(WHAT IS REQUIRED) List every line below containing "script".

(MATERIAL PROVIDED)
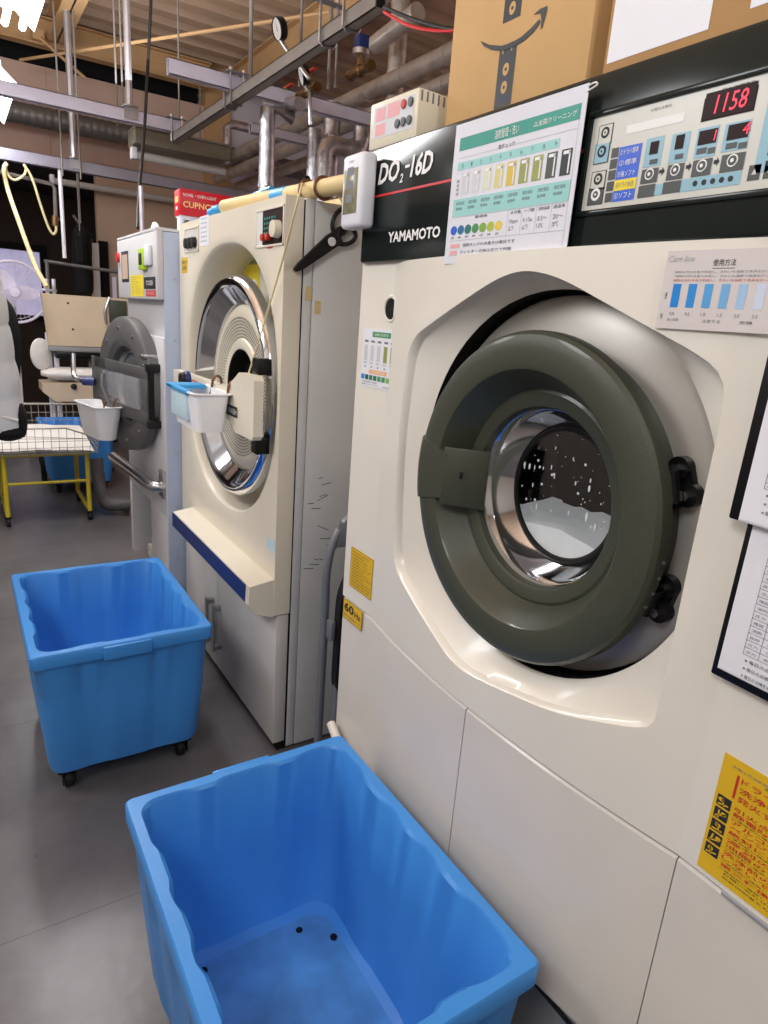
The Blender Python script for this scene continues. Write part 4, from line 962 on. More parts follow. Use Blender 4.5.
mb = MB(); mb.lathe([(.024, 0), (.022, .02), (.0005, .021)], (FXm - .002, b.y + .035, (a.z + b.z) / 2 - .01), (-1, 0, 0), 'beige_plastic', 20); mb.build('dial_knob', dv)
for k in range(2): MB().lathe([(.010, 0), (.010, .012), (.0005, .014)], (FXm - .002, a.y - .07 - k * .035, b.z + .026), (-1, 0, 0), 'red_print', 14).build('red_button', dv)
a = X(185, 229, FXm); b = X(199, 251, FXm)
mb, F = ctl(-a.y, -b.y, b.z, a.z); mb.rect(-a.y + .006, b.z + .006, -b.y - .006, a.z - .006, 'cabinet_white', F, .0006); dv = mb.build('switch_window', M2)
for k in range(3): MB().lathe([(.020, 0), (.018, .014), (.0005, .016)], (FXm - .002, a.y - .045 - k * .045, (a.z + b.z) / 2 - .012), (-1, 0, 0), 'black_rubber', 14).build('switch_knob', dv)
a = X(200, 217, FXm); b = X(209, 245, FXm); s = Sheet(FXm - .0003, -a.y, a.z, -b.y, b.z, 'paper')
for k in range(6): s.t_(.12, .06 + k * .15, .8, .12 + k * .15, '高温低温', 'ink_soft')
s.b.build('paper_sticker', M2)
s = Sheet(FXm - .0003, -2.785, 1.64, -2.705, 1.582, 'yellow_sticker'); s.t_(.15, .2, .85, .4, '高温注意', 'ink'); s.t_(.15, .55, .8, .8, '火傷', 'ink'); s.b.build('warning_sticker', M2)
MB().rect(-1.91, 1.632, -1.87, 1.642, 'red_print', FX(FXm - .0006)).build('red_badge', M2)
a = X(271, 545, FXm); MB().rect(-a.y - .03, a.z - .02, -a.y + .03, a.z + .02, 'ice', FX(FXm - .0006)).build('pale_sticker', M2)

# ---- objects on or by the dryer
t = thing('plastic_tub', (.66, 2.15, 1.02), 'white translucent tub with blue tape hanging from the bar of the middle machine', 'tub')
def tub(x0, x1, ya_, yb_, zb_, zt_, tap, m='tub', rad=.02):
    def rr(x0, x1, ya_, yb_, z, r=None):
        r = r or rad
        out = []
        for cx_, cy_, a0 in ((x1 - r, yb_ - r, 0), (x0 + r, yb_ - r, 90), (x0 + r, ya_ + r, 180), (x1 - r, ya_ + r, 270)):
            for k in range(5): a = math.radians(a0 + k * 22.5); out.append(V((cx_ + r * math.cos(a), cy_ + r * math.sin(a), z)))
        return out
    mb = MB(); e = .003
    mb.rings([rr(x0 + tap, x1 - tap, ya_ + tap, yb_ - tap, zb_), rr(x0, x1, ya_, yb_, zt_), rr(x0 - .008, x1 + .008, ya_ - .008, yb_ + .008, zt_), rr(x0 - .008, x1 + .008, ya_ - .008, yb_ + .008, zt_ + .004), rr(x0 + e, x1 - e, ya_ + e, yb_ - e, zt_ + .004), rr(x0 + tap + e, x1 - tap - e, ya_ + tap + e, yb_ - tap - e, zb_ + e)], m, True, True)
    return mb
tx0, tx1, ty0, ty1 = .600, .712, 2.0, 2.275
tub(tx0, tx1, ty0, ty1, 1.08, 1.198, .012).build('tub_body', t)
mb = MB(); mb.box((tx0 - .012, ty1 - .07, 1.194), (tx1 - .01, ty1 + .012, 1.207), 'tape_blue', .004); mb.box((tx0 - .012, ty0 + .06, 1.192), (tx0 + .010, ty1, 1.205), 'tape_blue', .003); mb.box((tx0 - .004, ty0 + .08, 1.108), (tx0 + .008, ty1 - .02, 1.193), 'ice', .002); mb.build('blue_tape', t)
def shook(p, bar_top, label, dx=-.02):
    mb = MB(); x, y, z = p
    mb.tube([(x - .012, y, z - .035), (x - .018, y, z - .02), (x - .006, y, z), (x - .002, y, z + .03), (x, y, bar_top), (x + .012, y, bar_top + .014), (x + .026, y, bar_top + .006), (x + .028, y, bar_top - .012)], .0045, 'hook_brown', 8, 4)
    tag(mb.build('hanging_hook'), label, 'hook')
shook((.716, X(213, 380, .716).y, 1.188), 1.226, 'brown hook on the left holding the taped tub on the middle machine')
shook((.716, X(229, 385, .716).y, 1.188), 1.226, 'brown hook on the right holding the taped tub on the middle machine')
# scissors on the side
t = thing('scissors', (.9, y0, 1.57), 'black handled scissors stuck pointing down on the side of the middle machine', 'scissors')
FS = FY(y0 - .002); tip = Y(294, 270, y0); piv = Y(329, 242, y0); 
d = (V((piv.x - tip.x, piv.z - tip.z))).normalized(); nrm = V((-d.y, d.x)); T = V((tip.x, tip.z)); Lp = V((piv.x - tip.x, piv.z - tip.z)).length
def q(a, b): w = T + d * a + nrm * b; return (w.x, w.y)
mb = MB(); mb.prism([q(0, -.006), q(.02, -.011), q(Lp + .03, -.022), q(Lp + .035, .016), q(Lp, .02), q(.02, .01), q(0, .006), q(-.004, 0)], .014, 'black_rubber', FS); mb.build('blade_cover', t)
mb = MB(); c = q(Lp, 0); mb.lathe([(.012, 0), (.012, .003), (.0005, .004)], (c[0], y0 - .016, c[1]), (0, -1, 0), 'white', 18); mb.build('pivot', t)
for (pu, pv, ra, rb, an) in ((341, 222, .038, .024, 1.15), (345, 236, .036, .022, .25)):
    c = Y(pu, pv, y0 - .01); mb = MB(); pts = []
    for i in range(20): a = 2 * PI * i / 20; u_, v_ = ra * math.cos(a), rb * math.sin(a); pts.append((c.x + u_ * math.cos(an) - v_ * math.sin(an), y0 - .010, c.z + u_ * math.sin(an) + v_ * math.cos(an)))
    mb.tube(pts, .0065, 'black_rubber', 8, 0, True); e = q(Lp + .025, 0); mb.tube([(e[0], y0 - .010, e[1]), (c.x + (e[0] - c.x) * .6, y0 - .01, c.z + (e[1] - c.z) * .6)], .008, 'black_rubber', 8); mb.build('finger_loop', t)
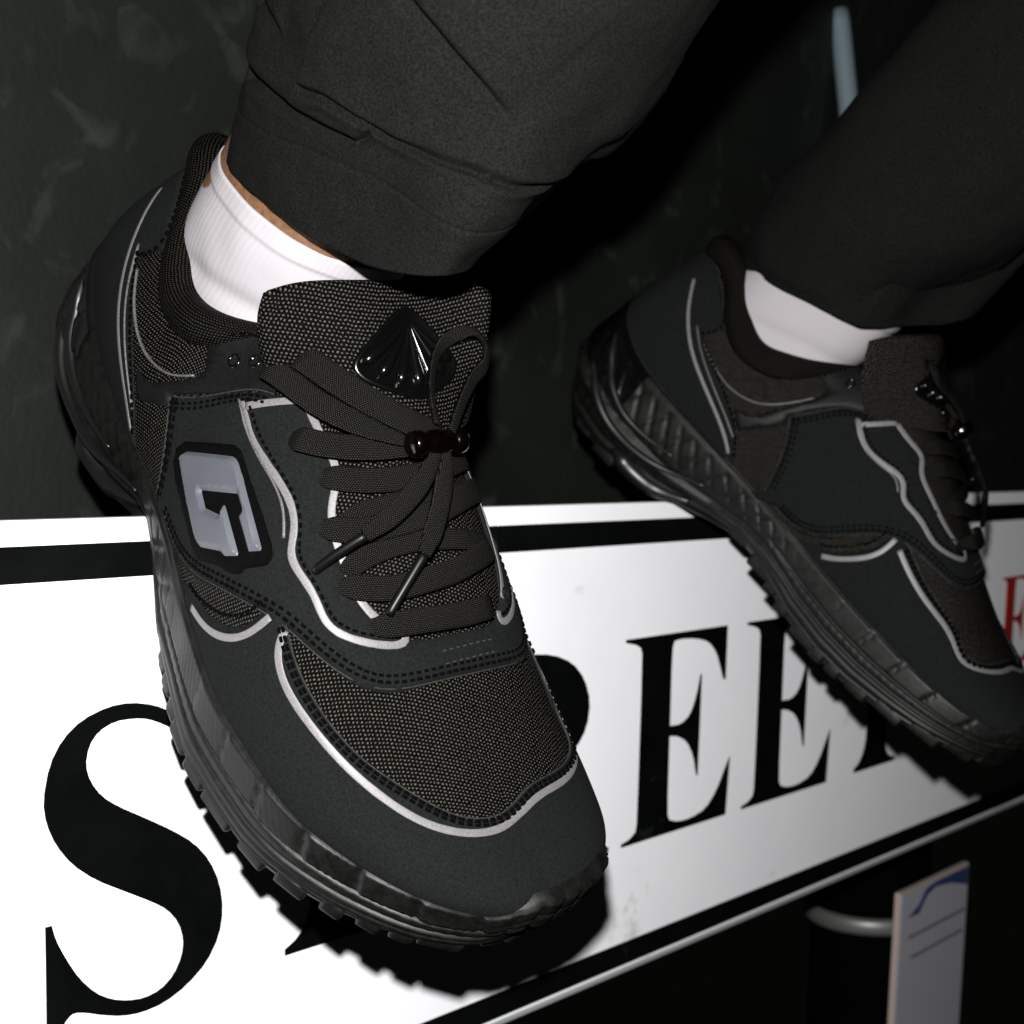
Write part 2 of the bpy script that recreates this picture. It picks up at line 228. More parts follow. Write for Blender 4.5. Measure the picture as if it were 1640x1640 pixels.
CV={
 'notch_edge':[(0.45165,-0.94781),(0.46221,-0.93821),(0.48558,-0.90349),(0.50733,-0.83389),(0.51991,-0.75894),(0.52246,-0.69),(0.52073,-0.64145)],
 'notch_stripe':[(0.46683,-0.95749),(0.48158,-0.94634),(0.49708,-0.91229),(0.51164,-0.86532),(0.52302,-0.80795),(0.52881,-0.75257),(0.53016,-0.70233),(0.52944,-0.65196)],
 'mud_in':[(0.5411,-0.60666),(0.54972,-0.6111),(0.55987,-0.61634),(0.57618,-0.61834),(0.5939,-0.61075),(0.61539,-0.58939),(0.63645,-0.56538),(0.65523,-0.53287),(0.6737,-0.50009),(0.686,-0.46311),(0.70064,-0.43253),(0.73057,-0.36281),(0.74412,-0.31629),(0.75541,-0.26309),(0.76459,-0.19881),(0.77025,-0.1152),(0.76963,-0.0446),(0.76331,0.01787),(0.75457,0.05731),(0.74634,0.10308),(0.74194,0.15129),(0.73957,0.20267),(0.73648,0.27192),(0.73188,0.34413),(0.72495,0.41314),(0.71572,0.47959),(0.70284,0.56342),(0.68732,0.64),(0.67714,0.59667)],
 'toe_stripe':[(0.54458,-0.61535),(0.54687,-0.64562),(0.55234,-0.66695),(0.56271,-0.6828),(0.57732,-0.68654),(0.59331,-0.67697),(0.61033,-0.65833),(0.63161,-0.63299),(0.65337,-0.60346),(0.67708,-0.56778),(0.70427,-0.53301),(0.7232,-0.49957),(0.74105,-0.45693),(0.75731,-0.3973),(0.77173,-0.31976),(0.78317,-0.22135),(0.7878,-0.11821),(0.78473,-0.02254),(0.7731,0.05242),(0.76154,0.11118),(0.75639,0.16906),(0.75307,0.24791),(0.74808,0.33161),(0.73966,0.41748),(0.72695,0.50715)],
 'quarter_rear':[(0.32187,-0.51888),(0.3258,-0.62128),(0.33336,-0.72317),(0.34021,-0.80313),(0.34454,-0.89881),(0.34906,-0.95775)],
 'quarter_low':[(0.37038,-0.97094),(0.39379,-0.97808),(0.41687,-0.96946),(0.43994,-0.93926),(0.4637,-0.87951),(0.48814,-0.79929),(0.50844,-0.72437),(0.52463,-0.66619),(0.53467,-0.62698),(0.54484,-0.60267),(0.55791,-0.57379),(0.57497,-0.53192),(0.5929,-0.48651),(0.61017,-0.42702),(0.62181,-0.35751),(0.62759,-0.27813),(0.62959,-0.16671),(0.62951,-0.03519),(0.62839,0.10104),(0.627,0.20091)],
 'quarter_top':[(0.32187,-0.51888),(0.34466,-0.48759),(0.37343,-0.49087),(0.39666,-0.44676),(0.41633,-0.37282)],
 'throat':[(0.41633,-0.37282),(0.43039,-0.36855),(0.4446,-0.35303),(0.45864,-0.32753),(0.471,-0.3161),(0.48105,-0.33161),(0.48838,-0.36089),(0.49825,-0.38144),(0.51209,-0.37943),(0.52619,-0.36909),(0.54291,-0.35604),(0.5566,-0.3388),(0.57029,-0.30933),(0.58252,-0.26535),(0.59287,-0.20578),(0.59725,-0.12456),(0.59684,-0.02072),(0.59529,0.11093)],
 'stay_stripe':[(0.40249,-0.43237),(0.392,-0.47889),(0.38047,-0.51914),(0.3897,-0.5529),(0.40401,-0.57923),(0.41997,-0.57698),(0.43621,-0.55384),(0.45298,-0.52153),(0.46644,-0.5011),(0.47835,-0.49282),(0.48902,-0.49637),(0.49652,-0.51447),(0.50146,-0.5367),(0.51024,-0.53101),(0.52152,-0.50797),(0.53166,-0.48902),(0.54251,-0.48108),(0.55148,-0.47994),(0.56055,-0.46729),(0.56925,-0.43749),(0.57814,-0.39109),(0.58691,-0.33211),(0.59355,-0.26938),(0.5954,-0.2188),(0.59132,-0.20899),(0.58663,-0.22259)],
 'stay_top_stripe':[(0.38701,-0.53054),(0.39695,-0.49712),(0.4085,-0.44081),(0.4172,-0.37763)],
 'stay_line':[(0.37782,-0.51669),(0.39531,-0.58327),(0.41366,-0.59531),(0.43289,-0.57251),(0.44683,-0.54444),(0.45937,-0.52569),(0.47064,-0.51821),(0.4827,-0.52364),(0.49127,-0.54333)],
 'throat_stripe':[(0.41877,-0.37951),(0.42983,-0.375),(0.43954,-0.36272),(0.45214,-0.34514),(0.46384,-0.32638),(0.47143,-0.31665),(0.47819,-0.33236),(0.48393,-0.35734),(0.49116,-0.3771),(0.50083,-0.3862),(0.51144,-0.38087),(0.52253,-0.36745),(0.53431,-0.35973),(0.54491,-0.35973),(0.55623,-0.34468),(0.56862,-0.31445),(0.57741,-0.27893)],
 'tab':[(0.26741,-0.70129),(0.2577,-0.61195),(0.26953,-0.60824),(0.28741,-0.56413),(0.30592,-0.47491),(0.32387,-0.42075),(0.33451,-0.38315),(0.33725,-0.33849),(0.33138,-0.23356),(0.32692,-0.12747),(0.32835,-0.05321),(0.33907,-0.00333),(0.34905,-0.00333),(0.35327,-0.00382),(0.36415,-0.15024),(0.37958,-0.27667),(0.39591,-0.34001),(0.41475,-0.37335),(0.39479,-0.44199),(0.37127,-0.47981),(0.34322,-0.47616),(0.32084,-0.50936),(0.32246,-0.57515),(0.30231,-0.62815),(0.2759,-0.74596)],
 'eyelets_tab':[(0.3509,-0.28524),(0.36284,-0.3004)],
 'eyelets':[(0.42682,-0.47366),(0.46618,-0.39133),(0.49577,-0.42777),(0.5367,-0.40031),(0.57399,-0.31453)],
 'heel_front':[(0.03219,-0.14667),(0.07799,-0.19276),(0.12205,-0.22745),(0.15604,-0.23021),(0.18016,-0.21846),(0.16377,-0.37273),(0.15359,-0.4852),(0.16966,-0.49053),(0.19411,-0.4965),(0.22215,-0.54304),(0.24557,-0.62215),(0.26522,-0.72386),(0.2784,-0.81723),(0.28657,-0.93972)],
 'heel_stripe':[(0.07298,-0.35791),(0.09107,-0.41508),(0.11365,-0.48164),(0.13873,-0.5413),(0.16044,-0.58499),(0.18091,-0.6233),(0.20184,-0.65896),(0.22641,-0.71752),(0.2492,-0.78606),(0.26855,-0.85771),(0.28067,-0.93259)],
 'heel_line':[(0.14623,-0.47278),(0.16526,-0.51039),(0.18688,-0.54),(0.21041,-0.58859),(0.23499,-0.65232),(0.25772,-0.72786),(0.27556,-0.813)],
 'collar_mesh_line':[(0.17148,-0.47245),(0.20117,-0.49317),(0.22533,-0.51798),(0.24638,-0.51859),(0.27046,-0.49),(0.29629,-0.4406),(0.31924,-0.40317),(0.33178,-0.37865)],
 'badge':[(0.35112,-0.74693),(0.35299,-0.7341),(0.35479,-0.72179),(0.35654,-0.71),(0.36522,-0.70453),(0.37397,-0.69736),(0.38231,-0.68603),(0.39006,-0.67041),(0.39748,-0.65235),(0.40453,-0.63178),(0.40764,-0.628),(0.41072,-0.62379),(0.41375,-0.61915),(0.42236,-0.61921),(0.43078,-0.61691),(0.43899,-0.61319),(0.44853,-0.60634),(0.45777,-0.59986),(0.46676,-0.59486),(0.47503,-0.59236),(0.48303,-0.58932),(0.49085,-0.586),(0.49317,-0.58822),(0.49549,-0.59044),(0.49781,-0.59268),(0.49831,-0.60176),(0.49879,-0.6109),(0.49925,-0.6201),(0.49619,-0.64576),(0.49289,-0.67188),(0.48932,-0.69851),(0.48958,-0.70471),(0.48982,-0.71095),(0.49006,-0.71723),(0.48863,-0.72571),(0.48716,-0.73425),(0.48566,-0.74285),(0.483,-0.75302),(0.48027,-0.76325),(0.47746,-0.77354),(0.47526,-0.77836),(0.47303,-0.78318),(0.47077,-0.78798),(0.46364,-0.81417),(0.45596,-0.84172),(0.44755,-0.87072),(0.44396,-0.87512),(0.4403,-0.87955),(0.43658,-0.88398),(0.42511,-0.88481),(0.41341,-0.88419),(0.40162,-0.88087),(0.39072,-0.87578),(0.37966,-0.8665),(0.36864,-0.84993),(0.3643,-0.8354),(0.36008,-0.81912),(0.35602,-0.80105),(0.35435,-0.78364),(0.35271,-0.7656)],
 'plate':[(0.36443,-0.7762),(0.36421,-0.77296),(0.36399,-0.76971),(0.36377,-0.76644),(0.36355,-0.76317),(0.36333,-0.75987),(0.36427,-0.75624),(0.3652,-0.75265),(0.36612,-0.7491),(0.36704,-0.74559),(0.36794,-0.74206),(0.37318,-0.73715),(0.37825,-0.73097),(0.38304,-0.72329),(0.38753,-0.71421),(0.39208,-0.7045),(0.39661,-0.69398),(0.401,-0.68265),(0.40529,-0.67058),(0.40943,-0.65795),(0.41339,-0.64481),(0.4144,-0.64307),(0.41539,-0.64128),(0.41638,-0.63946),(0.41737,-0.63762),(0.41835,-0.63574),(0.41937,-0.63512),(0.42039,-0.63445),(0.4214,-0.63376),(0.42241,-0.63304),(0.42342,-0.63228),(0.43071,-0.63105),(0.43784,-0.62881),(0.44479,-0.62611),(0.45159,-0.6234),(0.45824,-0.6211),(0.46487,-0.61975),(0.47144,-0.61904),(0.47789,-0.61797),(0.48418,-0.61669),(0.49036,-0.61529),(0.48908,-0.6248),(0.48776,-0.63436),(0.48641,-0.644),(0.48501,-0.65369),(0.48357,-0.66345),(0.47824,-0.66483),(0.4728,-0.66606),(0.46723,-0.66708),(0.46165,-0.66813),(0.45598,-0.66986),(0.45592,-0.66625),(0.45585,-0.66266),(0.45578,-0.65907),(0.45571,-0.6555),(0.45564,-0.65194),(0.45295,-0.65307),(0.45024,-0.65428),(0.44751,-0.65554),(0.44474,-0.65683),(0.44195,-0.65813),(0.43642,-0.68266),(0.43045,-0.70733),(0.424,-0.73194),(0.41705,-0.75626),(0.40959,-0.78003),(0.41273,-0.78107),(0.41585,-0.78182),(0.41896,-0.78232),(0.42205,-0.7826),(0.42511,-0.78269),(0.42881,-0.77288),(0.43239,-0.76298),(0.43587,-0.75304),(0.43925,-0.74309),(0.44253,-0.73317),(0.44158,-0.73035),(0.44062,-0.72755),(0.43966,-0.72475),(0.4387,-0.72195),(0.43774,-0.71916),(0.4382,-0.71704),(0.43866,-0.7149),(0.43912,-0.71278),(0.43958,-0.71066),(0.44003,-0.70853),(0.44429,-0.70696),(0.44848,-0.70539),(0.45261,-0.70391),(0.45668,-0.7026),(0.46069,-0.70152),(0.46476,-0.70076),(0.46882,-0.70027),(0.47286,-0.69964),(0.47684,-0.6989),(0.48075,-0.69809),(0.47894,-0.70856),(0.47706,-0.71912),(0.47511,-0.72977),(0.47309,-0.74051),(0.471,-0.75132),(0.46983,-0.75331),(0.46866,-0.75529),(0.46748,-0.75726),(0.4663,-0.75922),(0.46512,-0.76118),(0.46165,-0.775),(0.45802,-0.78923),(0.45422,-0.80386),(0.45022,-0.81885),(0.44602,-0.83418),(0.44447,-0.8369),(0.44291,-0.83963),(0.44133,-0.84237),(0.43974,-0.84511),(0.43813,-0.84785),(0.43122,-0.84841),(0.42417,-0.84859),(0.41702,-0.84808),(0.40979,-0.84657),(0.40252,-0.84371),(0.39487,-0.837),(0.38719,-0.82798),(0.3796,-0.81571),(0.37194,-0.79857)],
 'lace_bar':[(0.57331,-0.34533),(0.57591,-0.29907),(0.57954,-0.22682),(0.58329,-0.11733),(0.58368,0.0102),(0.58206,0.15175),(0.57553,0.20432)],
 'lace_a':[(0.53551,-0.4186),(0.5405,-0.37938),(0.54883,-0.31667),(0.55603,-0.22907),(0.5555,-0.10583),(0.5498,0.03488),(0.54301,0.17684),(0.53183,0.29985)],
 'lace_b':[(0.49544,-0.43775),(0.5024,-0.39457),(0.50931,-0.34135),(0.51508,-0.25535),(0.51586,-0.14954),(0.51191,-0.02904),(0.50627,0.12546),(0.49127,0.33667)],
 'lace_c':[(0.46651,-0.40124),(0.47382,-0.35915),(0.48077,-0.30643),(0.48721,-0.22103),(0.48978,-0.13776),(0.48824,-0.01731),(0.48472,0.12536),(0.47131,0.31)],
 'lace_d':[(0.43155,-0.46742),(0.44297,-0.4198),(0.4531,-0.36347),(0.46221,-0.2916),(0.46947,-0.19803),(0.47135,-0.1139),(0.47003,0.02056)],
 'lace_e':[(0.37312,-0.36671),(0.38447,-0.3927),(0.40235,-0.39947),(0.4229,-0.36918),(0.43987,-0.30909),(0.45296,-0.23126),(0.46283,-0.14856),(0.47034,-0.02403)],
 'lace_f':[(0.38462,-0.31438),(0.40374,-0.32112),(0.42234,-0.2848),(0.43895,-0.21994),(0.45182,-0.14311),(0.46163,-0.06868),(0.46883,0.01561)],
 'lace_b2':[(0.53636,0.30083),(0.53362,0.18062),(0.53052,0.07441),(0.52812,-0.04007),(0.52703,-0.15571),(0.52774,-0.26604),(0.52917,-0.35303),(0.53533,-0.39921)],
 'lace_c2':[(0.49626,0.35333),(0.50114,0.18404),(0.50173,-0.00074),(0.50276,-0.14835),(0.50234,-0.27906),(0.50126,-0.36253)],
 'tail_a':[(0.47848,-0.0306),(0.4864,-0.06074),(0.4952,-0.10448),(0.50302,-0.1543),(0.50913,-0.19999),(0.51375,-0.25194),(0.51717,-0.30324)],
 'aglet_a':[(0.51722,-0.29804),(0.51953,-0.34837),(0.52081,-0.40457),(0.52242,-0.46713)],
 'tail_b':[(0.47868,0.01408),(0.49218,-0.02589),(0.50648,-0.05474),(0.5209,-0.09155),(0.5312,-0.12178),(0.53799,-0.14993)],
 'aglet_b':[(0.53792,-0.1451),(0.54861,-0.18971),(0.55923,-0.23559),(0.56987,-0.2816)],
 'toggle':[(0.47396,-0.14325),(0.47467,-0.09455),(0.47409,-0.04067),(0.47392,0.04751),(0.47381,0.13137)],
}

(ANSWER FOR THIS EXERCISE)
The Blender Python script for this scene continues. Write part 4, from line 962 on. More parts follow. Use Blender 4.5.
Write part 2 of the bpy script that recreates this picture. It picks up at line 228. More parts follow. Write for Blender 4.5. Measure the picture as if it were 1640x1640 pixels.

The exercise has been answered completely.